De derde fase waarin zich een te lange beslistermijn kan voordoen is die van de navorderingsperiode van vijf jaar. In deze fase is sprake van een discretionaire bevoegdheid welke in grote mate vergelijkbaar is met die bij de naheffing: de inspecteur kan de te weinig geheven belasting navorderen. Indien de inspecteur een primitieve aanslag heeft opgelegd, heeft hij nog gedurende een bepaalde periode de bevoegdheid een navorderingsaanslag op te leggen.

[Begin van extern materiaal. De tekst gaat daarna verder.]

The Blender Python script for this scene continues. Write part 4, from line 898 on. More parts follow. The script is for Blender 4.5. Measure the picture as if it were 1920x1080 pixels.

Deze periode eindigt vijf jaar na het einde van het belastingjaar. Als de belastingplichtige in deze periode een aangelegenheid uitdrukkelijk en gemotiveerd aan de orde stelt, mag hij van de inspecteur verwachten dat deze binnen een redelijke termijn reageert. Laat de inspecteur dit achterwege, dan kan mijns inziens de belastingplichtige ervan uitgaan dat de inspecteur zijn standpunt deelt en ervan afziet een navorderingsaanslag op te leggen. In zoverre biedt het vertrouwensbeginsel een aanvullende rechtsbescherming naast het wettelijke vereiste van het nieuwe feit.